Andy has other nice things to say about Rand Paul.  But he also introduces various notes of caution, especially regarding Sen. Paul’s caricature of the behavior of the Bush administration, and in particular his muddled comments about the Constitutional scholar and former Justice Department official John Yoo.  We might all applaud Sen. Paul when, in a recent speech, he called for a foreign policy defined by vital American interests rather than utopian democratic evangelism, one that  “would target our enemy, strike with lethal force,” and then leave. “If that is truly where he is coming from,” Andy comments,

he ought to study what former Bush Justice Department official John Yoo actually says instead of using a Yoo caricature as a piñata — the tack he took in the NR interview, regrettably reminiscent of the way McCain and Graham have disserved Paul himself. I doubt my friend Professor Yoo would dare dabble in ophthalmology, but in trying his hand at constitutional law, Dr. Paul predictably commits malpractice. He has confused Yoo’s scholarship on the “unitary executive” with advocacy of the executive lawlessness known as the “imperial presidency.”

The stakes here are high. “Foreign policy” is a phrase that also embraces “national security.” In the malevolent carnival that is business-as-usual in Washington, D.C., that link has often been obscured where it is not outright jettisoned.  But national security is a topic that has a way of coming back vividly to center stage when you least expect it. Everyone (well, everyone except the president, who just assured us that “there is no debt crisis”) is worried about the country’s economic situation, and with good reason.  But our domestic problems do not unfold in a vacuum, a fact we ignore at our peril (how do you spell “nuclear-capable Iran”?). Andy is right: “Any successful conservative foreign policy is going to marry the clarity about the enemy that animated Rand Paul’s Heritage speech with the clear distinction John Yoo draws between fighting war and fighting crime.”

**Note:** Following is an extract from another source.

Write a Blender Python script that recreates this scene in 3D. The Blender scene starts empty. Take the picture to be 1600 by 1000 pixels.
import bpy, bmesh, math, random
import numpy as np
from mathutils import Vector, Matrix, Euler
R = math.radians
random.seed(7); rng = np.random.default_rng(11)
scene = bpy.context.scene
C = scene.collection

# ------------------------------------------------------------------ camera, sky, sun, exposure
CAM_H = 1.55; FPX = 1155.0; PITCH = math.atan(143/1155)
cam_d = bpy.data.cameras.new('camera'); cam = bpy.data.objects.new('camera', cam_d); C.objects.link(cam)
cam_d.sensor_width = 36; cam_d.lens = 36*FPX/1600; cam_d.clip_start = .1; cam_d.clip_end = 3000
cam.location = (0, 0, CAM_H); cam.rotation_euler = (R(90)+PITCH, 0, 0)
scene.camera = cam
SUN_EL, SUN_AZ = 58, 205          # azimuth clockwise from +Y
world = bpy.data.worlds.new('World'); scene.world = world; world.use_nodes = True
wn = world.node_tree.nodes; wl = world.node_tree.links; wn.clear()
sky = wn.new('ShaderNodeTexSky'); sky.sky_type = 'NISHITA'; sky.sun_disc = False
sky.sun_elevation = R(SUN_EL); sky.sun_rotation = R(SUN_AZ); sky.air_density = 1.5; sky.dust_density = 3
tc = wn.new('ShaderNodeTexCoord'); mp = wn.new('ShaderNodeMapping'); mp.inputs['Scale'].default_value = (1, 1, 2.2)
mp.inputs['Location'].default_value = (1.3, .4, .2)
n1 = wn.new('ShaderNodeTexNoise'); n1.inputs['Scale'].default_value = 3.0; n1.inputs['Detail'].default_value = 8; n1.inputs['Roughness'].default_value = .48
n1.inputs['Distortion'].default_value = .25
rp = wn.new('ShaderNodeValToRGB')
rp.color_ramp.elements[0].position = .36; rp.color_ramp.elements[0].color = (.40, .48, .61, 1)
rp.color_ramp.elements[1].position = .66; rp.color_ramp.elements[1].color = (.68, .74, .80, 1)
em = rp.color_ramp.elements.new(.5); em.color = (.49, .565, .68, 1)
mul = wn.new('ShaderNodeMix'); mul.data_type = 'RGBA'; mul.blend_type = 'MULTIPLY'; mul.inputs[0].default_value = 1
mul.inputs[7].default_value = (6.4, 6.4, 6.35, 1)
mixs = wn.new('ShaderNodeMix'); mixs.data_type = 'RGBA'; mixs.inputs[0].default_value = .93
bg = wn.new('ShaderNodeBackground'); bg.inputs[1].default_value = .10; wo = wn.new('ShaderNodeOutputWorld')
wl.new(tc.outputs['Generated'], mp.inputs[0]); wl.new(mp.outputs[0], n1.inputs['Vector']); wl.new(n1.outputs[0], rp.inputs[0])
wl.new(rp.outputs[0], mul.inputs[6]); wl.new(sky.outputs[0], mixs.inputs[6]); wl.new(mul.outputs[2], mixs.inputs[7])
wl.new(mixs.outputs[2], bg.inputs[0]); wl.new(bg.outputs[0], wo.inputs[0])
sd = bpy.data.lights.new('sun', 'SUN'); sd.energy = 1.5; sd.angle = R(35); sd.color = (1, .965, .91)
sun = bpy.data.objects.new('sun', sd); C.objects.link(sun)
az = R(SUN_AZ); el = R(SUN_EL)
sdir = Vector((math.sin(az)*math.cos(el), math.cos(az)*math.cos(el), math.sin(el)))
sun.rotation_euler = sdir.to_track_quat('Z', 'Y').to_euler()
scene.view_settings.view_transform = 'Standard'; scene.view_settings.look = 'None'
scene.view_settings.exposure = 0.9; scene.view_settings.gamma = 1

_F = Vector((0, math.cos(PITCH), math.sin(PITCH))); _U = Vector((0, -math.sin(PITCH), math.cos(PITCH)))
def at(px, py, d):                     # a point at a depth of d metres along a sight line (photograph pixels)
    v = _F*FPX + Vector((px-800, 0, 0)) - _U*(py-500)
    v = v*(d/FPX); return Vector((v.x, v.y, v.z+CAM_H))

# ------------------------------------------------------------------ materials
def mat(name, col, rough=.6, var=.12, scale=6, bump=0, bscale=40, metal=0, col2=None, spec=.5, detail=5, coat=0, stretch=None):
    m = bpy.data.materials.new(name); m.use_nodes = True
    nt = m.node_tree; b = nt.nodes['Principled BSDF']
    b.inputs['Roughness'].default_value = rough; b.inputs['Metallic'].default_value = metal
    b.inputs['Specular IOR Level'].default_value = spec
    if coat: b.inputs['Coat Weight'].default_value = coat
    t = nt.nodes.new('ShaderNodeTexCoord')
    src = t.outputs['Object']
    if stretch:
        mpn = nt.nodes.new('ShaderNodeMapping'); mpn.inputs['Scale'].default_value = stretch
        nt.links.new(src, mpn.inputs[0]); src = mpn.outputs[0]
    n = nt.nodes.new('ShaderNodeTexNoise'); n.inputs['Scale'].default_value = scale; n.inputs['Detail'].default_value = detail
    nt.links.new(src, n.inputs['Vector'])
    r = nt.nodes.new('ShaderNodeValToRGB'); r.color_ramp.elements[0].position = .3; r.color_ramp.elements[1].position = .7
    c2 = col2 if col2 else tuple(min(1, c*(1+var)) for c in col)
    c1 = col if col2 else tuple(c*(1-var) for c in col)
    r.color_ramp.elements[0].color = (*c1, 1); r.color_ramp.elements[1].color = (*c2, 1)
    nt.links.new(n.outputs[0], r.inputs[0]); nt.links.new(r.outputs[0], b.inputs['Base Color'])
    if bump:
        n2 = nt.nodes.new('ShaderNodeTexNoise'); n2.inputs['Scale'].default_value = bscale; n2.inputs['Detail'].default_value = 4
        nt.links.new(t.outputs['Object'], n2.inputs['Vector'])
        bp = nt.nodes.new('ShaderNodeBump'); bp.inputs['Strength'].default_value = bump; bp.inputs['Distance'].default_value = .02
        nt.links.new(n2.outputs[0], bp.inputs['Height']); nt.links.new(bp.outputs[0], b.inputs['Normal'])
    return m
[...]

There is an existential side to this issue — the future security of the United States — but the is also a pragmatic, party political side to it. Clarity and forthrightness tend to win elections in a way that politically correct waffling does not. As Andy observes in his closing remarks, “Ronald Reagan made the struggle against Soviet totalitarianism central to his campaigns. Mitt Romney regarded the struggle against Islamic-supremacist totalitarianism as something too politically incorrect to mention amid platitudinous five-point economic plans. There are reasons why eminently winnable elections are lost.”